I agree to the suggestion that Obasanjo should speak up as to what was agreed or not agreed, and, if indeed there was a pact or not, for all it’s worth. I do not expect any significant change in President Jonathan’s position to contest 2015 even if Obasanjo speaks up. He would run. End of story. Should he run? My position has been consistent. Nothing stops him from running.
Except there is a constitutional debarment that he has twice taken the presidential oath (first was his elevation from acting president to president in May 2010, and the second as president on May 29, 2011). But if he indeed agreed to a one-term, then he is morally, not legally, bound to keep his word as a gentleman, which his admirers claim he is. But again, how many Nigerian politician can be trusted as gentlemen to ever keep their words?
Who would willingly give up power? An office as powerful as the president of Nigeria? Even among those asking him to honour a one-term pact, how many of them, were they in President Jonathan’s shoes, would keep their promise of a single-term? The president is no different from the typical Nigerian politician. They use and dump. Isn’t that their usual trademark?
The point I am making is clear and straightforward: morality is dead in Nigerian politics. Politicians here generally think nothing other than how to grab power for the sake of power. Except for a few leaders, who are giving their heart and soul to politics of service, crass opportunism and materialism drive politics here. When service begins to matter, morality will start to count.

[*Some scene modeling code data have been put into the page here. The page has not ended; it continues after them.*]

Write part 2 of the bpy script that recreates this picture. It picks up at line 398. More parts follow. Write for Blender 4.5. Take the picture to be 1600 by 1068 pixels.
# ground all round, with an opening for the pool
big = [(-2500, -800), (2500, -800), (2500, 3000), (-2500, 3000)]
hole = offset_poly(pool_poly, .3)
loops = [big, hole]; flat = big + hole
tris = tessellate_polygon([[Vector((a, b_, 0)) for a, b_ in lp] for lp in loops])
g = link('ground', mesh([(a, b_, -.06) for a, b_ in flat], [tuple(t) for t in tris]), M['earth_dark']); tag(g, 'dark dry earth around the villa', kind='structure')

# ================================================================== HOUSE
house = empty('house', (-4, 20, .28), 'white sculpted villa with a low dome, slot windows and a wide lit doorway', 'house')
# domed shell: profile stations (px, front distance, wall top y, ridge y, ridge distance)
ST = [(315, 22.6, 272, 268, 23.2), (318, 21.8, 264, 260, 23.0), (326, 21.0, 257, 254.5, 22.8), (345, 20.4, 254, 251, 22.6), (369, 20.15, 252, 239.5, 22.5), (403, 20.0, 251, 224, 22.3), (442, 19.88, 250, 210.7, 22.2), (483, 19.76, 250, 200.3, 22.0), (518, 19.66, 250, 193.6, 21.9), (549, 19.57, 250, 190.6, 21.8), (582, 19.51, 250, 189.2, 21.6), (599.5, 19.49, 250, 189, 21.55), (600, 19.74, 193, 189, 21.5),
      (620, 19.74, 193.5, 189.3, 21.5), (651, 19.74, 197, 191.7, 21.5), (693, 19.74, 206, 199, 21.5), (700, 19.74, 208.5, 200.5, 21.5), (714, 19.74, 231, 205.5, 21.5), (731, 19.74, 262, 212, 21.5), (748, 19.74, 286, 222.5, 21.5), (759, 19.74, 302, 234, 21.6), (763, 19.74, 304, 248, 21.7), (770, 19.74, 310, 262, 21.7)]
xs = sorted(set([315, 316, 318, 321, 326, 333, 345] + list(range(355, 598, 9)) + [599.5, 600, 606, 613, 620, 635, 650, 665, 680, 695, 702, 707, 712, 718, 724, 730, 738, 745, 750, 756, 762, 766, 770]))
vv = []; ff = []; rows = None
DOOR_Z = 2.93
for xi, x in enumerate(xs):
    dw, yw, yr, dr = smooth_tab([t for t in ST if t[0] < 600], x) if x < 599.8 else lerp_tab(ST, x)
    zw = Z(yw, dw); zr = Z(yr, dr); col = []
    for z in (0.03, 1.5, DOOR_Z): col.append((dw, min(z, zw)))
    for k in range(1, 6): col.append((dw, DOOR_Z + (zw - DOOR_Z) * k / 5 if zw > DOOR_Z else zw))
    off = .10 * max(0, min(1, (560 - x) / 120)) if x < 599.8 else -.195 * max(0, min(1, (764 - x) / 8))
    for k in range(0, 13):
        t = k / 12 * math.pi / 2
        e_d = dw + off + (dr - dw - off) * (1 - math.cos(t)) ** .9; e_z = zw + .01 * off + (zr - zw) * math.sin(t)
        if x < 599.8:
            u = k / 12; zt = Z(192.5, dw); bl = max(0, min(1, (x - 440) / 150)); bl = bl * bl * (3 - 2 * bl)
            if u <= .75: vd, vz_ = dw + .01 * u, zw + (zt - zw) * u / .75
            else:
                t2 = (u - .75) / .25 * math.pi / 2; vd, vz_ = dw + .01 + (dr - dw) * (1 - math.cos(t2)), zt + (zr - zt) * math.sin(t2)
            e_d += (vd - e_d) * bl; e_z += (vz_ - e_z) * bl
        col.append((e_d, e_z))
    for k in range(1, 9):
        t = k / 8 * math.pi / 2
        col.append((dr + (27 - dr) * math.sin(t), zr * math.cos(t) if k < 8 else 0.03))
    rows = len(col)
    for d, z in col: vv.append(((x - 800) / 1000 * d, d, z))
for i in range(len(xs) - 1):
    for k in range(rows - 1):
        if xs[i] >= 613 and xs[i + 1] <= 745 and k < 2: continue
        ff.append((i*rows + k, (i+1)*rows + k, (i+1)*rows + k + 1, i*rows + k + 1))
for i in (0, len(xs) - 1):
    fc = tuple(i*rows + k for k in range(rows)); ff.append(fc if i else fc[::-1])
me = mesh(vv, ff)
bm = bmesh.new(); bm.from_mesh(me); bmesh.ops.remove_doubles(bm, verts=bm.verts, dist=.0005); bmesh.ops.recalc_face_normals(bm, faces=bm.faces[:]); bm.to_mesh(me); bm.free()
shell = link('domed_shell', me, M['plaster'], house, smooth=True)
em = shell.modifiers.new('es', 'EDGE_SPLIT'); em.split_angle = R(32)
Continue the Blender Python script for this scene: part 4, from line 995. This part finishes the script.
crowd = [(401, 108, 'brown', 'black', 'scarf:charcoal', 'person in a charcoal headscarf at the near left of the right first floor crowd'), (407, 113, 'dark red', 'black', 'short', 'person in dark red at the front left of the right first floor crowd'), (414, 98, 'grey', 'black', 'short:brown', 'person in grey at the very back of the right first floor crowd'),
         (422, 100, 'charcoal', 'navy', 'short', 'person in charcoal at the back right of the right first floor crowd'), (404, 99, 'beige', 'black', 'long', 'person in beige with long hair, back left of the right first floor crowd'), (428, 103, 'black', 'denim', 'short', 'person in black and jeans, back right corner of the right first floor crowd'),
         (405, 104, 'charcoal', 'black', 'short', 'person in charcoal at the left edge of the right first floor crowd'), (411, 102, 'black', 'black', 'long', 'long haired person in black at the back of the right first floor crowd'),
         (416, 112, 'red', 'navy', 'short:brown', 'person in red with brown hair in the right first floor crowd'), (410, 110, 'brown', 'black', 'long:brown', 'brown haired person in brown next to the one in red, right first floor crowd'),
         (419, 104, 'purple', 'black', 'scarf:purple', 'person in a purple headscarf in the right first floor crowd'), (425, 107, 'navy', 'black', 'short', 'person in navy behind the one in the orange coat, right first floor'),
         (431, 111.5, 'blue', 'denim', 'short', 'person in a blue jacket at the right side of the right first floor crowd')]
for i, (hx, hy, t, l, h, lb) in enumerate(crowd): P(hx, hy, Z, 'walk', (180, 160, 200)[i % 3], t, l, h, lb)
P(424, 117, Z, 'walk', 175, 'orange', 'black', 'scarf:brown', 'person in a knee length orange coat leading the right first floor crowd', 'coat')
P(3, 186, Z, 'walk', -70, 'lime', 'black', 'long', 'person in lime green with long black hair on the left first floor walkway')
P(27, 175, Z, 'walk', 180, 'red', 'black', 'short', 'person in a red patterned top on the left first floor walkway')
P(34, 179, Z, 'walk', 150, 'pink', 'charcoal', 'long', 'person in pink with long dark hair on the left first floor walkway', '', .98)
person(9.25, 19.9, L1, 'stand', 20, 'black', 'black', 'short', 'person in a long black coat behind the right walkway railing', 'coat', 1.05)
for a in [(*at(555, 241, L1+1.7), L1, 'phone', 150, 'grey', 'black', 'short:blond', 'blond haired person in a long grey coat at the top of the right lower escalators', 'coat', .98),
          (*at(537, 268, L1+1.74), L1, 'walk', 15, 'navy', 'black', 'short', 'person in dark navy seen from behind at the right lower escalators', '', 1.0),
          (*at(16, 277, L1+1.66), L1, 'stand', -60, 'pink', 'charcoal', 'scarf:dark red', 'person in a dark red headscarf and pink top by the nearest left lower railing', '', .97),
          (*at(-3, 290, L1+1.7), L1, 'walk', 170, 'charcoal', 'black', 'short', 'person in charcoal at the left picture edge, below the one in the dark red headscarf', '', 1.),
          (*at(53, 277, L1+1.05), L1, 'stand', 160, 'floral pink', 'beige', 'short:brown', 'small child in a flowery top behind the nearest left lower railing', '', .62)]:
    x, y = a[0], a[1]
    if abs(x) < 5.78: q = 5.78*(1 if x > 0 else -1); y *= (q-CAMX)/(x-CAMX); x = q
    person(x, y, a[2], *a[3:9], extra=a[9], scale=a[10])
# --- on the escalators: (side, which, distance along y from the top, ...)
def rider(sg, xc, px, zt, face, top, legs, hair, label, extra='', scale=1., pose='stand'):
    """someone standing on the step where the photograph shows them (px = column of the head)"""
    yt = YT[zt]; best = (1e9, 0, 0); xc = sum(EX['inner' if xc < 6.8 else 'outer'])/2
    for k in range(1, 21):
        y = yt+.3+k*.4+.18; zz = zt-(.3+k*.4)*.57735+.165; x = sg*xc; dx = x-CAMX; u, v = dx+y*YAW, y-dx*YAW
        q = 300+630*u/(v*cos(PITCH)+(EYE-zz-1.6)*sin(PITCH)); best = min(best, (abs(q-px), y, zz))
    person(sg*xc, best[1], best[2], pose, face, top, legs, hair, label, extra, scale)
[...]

Those who seek to truly serve will not kill themselves to get power; they will not tell barefaced lies or make promises they know they have no intention of keeping. Service to the people will truly be the fulcrum of every administration. Back to the issue at hand. The convincing way for the opposition, both within and outside the PDP, to check Jonathan’s planned re-election is to offer credible alternatives to what obtains now; how they intend to run the country better; what difference they seek to make. Let them sell their programmes like the aggressive salesman.
Majority of Nigerians are agreed this is not where they should be as a nation, this is not the best they deserve under an administration they gave their votes in 2011. What they are yet to be fully convinced about is if those screaming blue murder at the country’s apparent mismanagement of our common wealth will be truly different from the greedy and rapacious leadership we have right now. That is the major challenge before the opposition, if they must face the hard facts.




This is the major reason I respect former president Nelson Mandela of the Giant of Africa, [South Africa] and no one else among the so called leaders across this dark continent. When will nigeria have a Mandela ? obasanjo came and messed up. gridlock jonathan is right now messing up yet we say nigeria will be better.
Well, I am just watching from my safe haven how all these
play out.
I dey laugh
The issue of Jonathan administration will definitely bring a change to our political system in Nigeria, let the opposition put their house together and present a candidate with integrity, visionary leader, and somebody that really have the love of this country at heart couple with the prone people’s programme, let me reassure my immediate constituency, PDP would be buried come 2015.
They talk better than they know.but den pdp was stupid 2 hv reached an agreement wth president jonathan wth out puttin it down
“Service to the people will truly be the fulcrum of every administration.” That is exactly what we are praying for.